In the retirement years, however, it is too late for that consistent investing strategy, and one has to be concerned about major downward market moves (or hope for major upward market moves.)

My attitude of suspicion and skepticism about the stock markets may be unduly influenced by the fact that I entered the workforce in 1965, at the end of the 50’s and 60’s post-war boom (DJIA ~100 to ~1000), and soon started investing in stock mutual funds. The Dow toyed with 1000 in the late sixties but didn’t cross it for good until 1982 when I was solidly into middle age. (Top chart)

I was unimpressed and, as a result, missed some good opportunities.Those early years were good years for working folks, inflation resulting in good annual salary increases and shrinking mortgages, but the stock market was not very helpful. On an inflation-adjusted basis, the market went nowhere for thirty years though those who sensed that everything changed around 1980 and invested heavily at that point faired well. (Bottom chart)

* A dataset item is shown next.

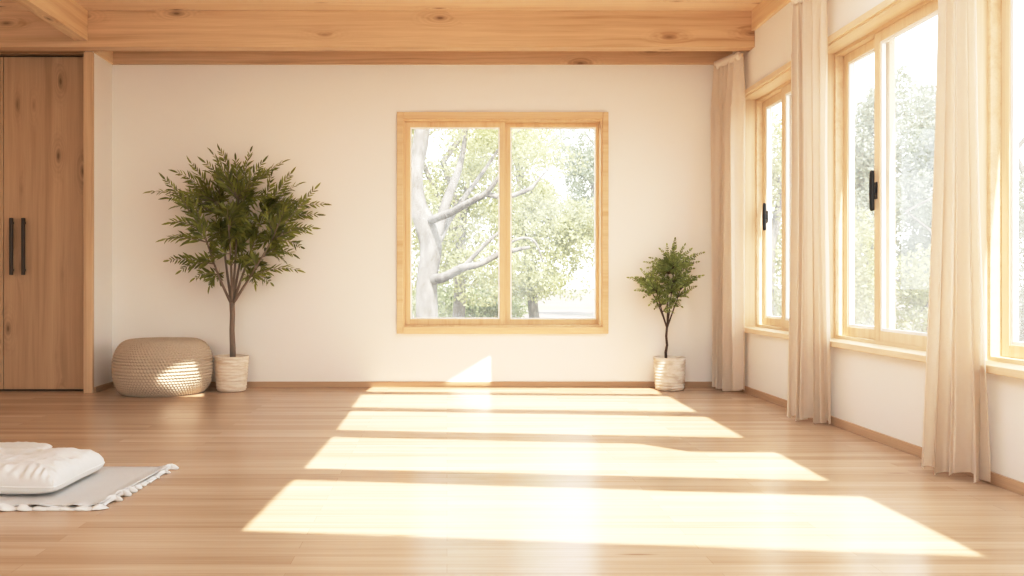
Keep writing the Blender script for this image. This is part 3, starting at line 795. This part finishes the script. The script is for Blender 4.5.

The change in the early eighties was that President Reagan shifted the national attitude from gloomy to positive and figured out how to borrow and spend the excess Social Security Tax revenues by establishing a so-called trust fund holding non-tradable government bonds to kept track of how much had been borrowed and counted it as an asset rather than a liability. Read more about that here.

Like those early working years, my early retirement years, 1999 to the early teens did nothing to boost confidence in the stock market. Two busts, and real estate, within ten years and no real gains in that time period. (Either chart)

Now, in 2022, we may, or may not, be at the end of what has been an incredible 250% increase in this index in 13 years, an average of about 10% per year with inflation in the 2% range. So, after that performance, what lies ahead? I think we all know what, but just don’t know when. Current indicators, rising inflation, out-of-control government spending in pursuit of votes, and market volatility suggest that it could be sooner rather than later.

So, if a retired person’s IRA or 401K balance is important, that person should watch out below. Anybody under fifty or so and working should keep investing steadily in the future of the USA which means investing in its businesses.

Personal Note: It was spending time thinking about strategies for my own IRA that resulted in this blog post. I am not a certified financial advisor so anything I write should be viewed with extreme skepticism, the same way I view the markets. (It’s Friday afternoon, January 21, and I see the DJIA is down 7% from its January 4th high, Nasdaq down 9% from its November 19th high, and SP500 down 9% from its January 3rd high.)